In North Jersey, A Wary, Weary Peace and Calls for Police, Community Unity

By David Cruz

It was an odd juxtaposition. Scenes of charity and community today on the week of Thanksgiving, a sharp contrast to scenes of anger and destruction in Ferguson, touched off by a grand jury decision announced after a day full of media speculation and civic foreboding.

“I think that the decision to not indict is a tragic decision for the Brown family but also for America, period,” said Newark Mayor Ras Baraka.

Baraka was at the opening of a playground today, greeting students at Sussex Street School. He called the decision a missed opportunity for justice. Even in these happy surroundings, the grand jury decision weighed on his mind as it has on many leaders of big cities, where strained racial and police relations are a daily backdrop to life.
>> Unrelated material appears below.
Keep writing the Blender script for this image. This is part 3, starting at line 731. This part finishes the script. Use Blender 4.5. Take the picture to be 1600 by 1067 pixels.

“Every city in America has the kind of conditions that exist. I think that Ferguson — in terms of democratic representation — was a few decades behind,” he added. “I think that the efforts that the Newark police are making now to better their relationships with the community is good and I think that we are far away from that incident and we’re gonna keep working so that we never get there.”

Compared to the scenes in Ferguson, demonstrations held in Newark and Jersey City today were peaceful. At regular lunch service for the homeless in Jersey City, Sen. Cory Booker and Mayor Steve Fulop met the press together, a subtle message of unity that they wanted to send to the city, and to the country. Booker criticized the grand jury but cautioned that underlying conditions needed to be addressed.

“Right now we have a country that’s 5 percent of the globe’s population but we have 25 percent of the world’s prison population,” said the senator. “Think about this for a second, and it is dramatically, in my opinion, and based on fact, biased against poor people and minorities.”

Jersey City Mayor Fulop said his city had made strides in improving police relations. “We’ve tried to … promote diversity in the police department. That’s something that you can learn from what happened in Ferguson for sure,” he said. “I’m proud that in Jersey City here we had peaceful protests. There were people that demonstrated earlier today and they did it peacefully and that’s what this country’s about.”

It’s unfortunate that most of our conversations about race and police relations frequently take place in the middle of crisis. The leaders we spoke to today said that it’s imperative that this conversation continue long after the demonstrations are over.